Despite his tatterdemalion rags and scruffy stubble, Simcha carries the promise of dream to these miserable inn dwellers, and is soon distributing copies of a script to each of them — the young boy and girl, in the bloom of love; the old man and woman, ignored by all; the termagant who runs the inn, and the meek owner who submits to her will.

They may seem like stock characters, but, as portrayed by Theater 40’s fine cast, they have the timelessness of archetypes. Maybe, it’s because all of these actors have great faces, in the way that John Garfield and Edward G. Robinson had great faces, etched with character and depth. None of the actors would be considered conventionally attractive; even the ravishing young girl, played by Karla Menjivar, possesses more of the exoticism of an Old World Jewess than the glamour of a runway model. But their faces tell of their suffering and longing for a new life.

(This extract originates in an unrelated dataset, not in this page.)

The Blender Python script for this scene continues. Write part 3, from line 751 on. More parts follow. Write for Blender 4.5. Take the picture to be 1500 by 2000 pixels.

Twirling about the stage like a dreidel, while the klezmer musicians play, Simcha looks upward as if picturing the magical skyscape of Chagall. And he weaves tales not unlike those of Aleichem, rife with matchmakers and Kabbalistic potions.

Teichman, a heavyset, bearded man who resembles Jon Lovitz, shines in the title part, narrating and directing the characters in the play within the play, a role that must come easily for him, given that he is also credited as director of the play itself. When each tale ends and he is asked questions about the story’s characters, he issues the caveat that he is “just a storyteller, not a philosopher.”

If there is any criticism of the play, it is its length. Holiday entertainment needs to be light, and this production would have been more effective as a one-act.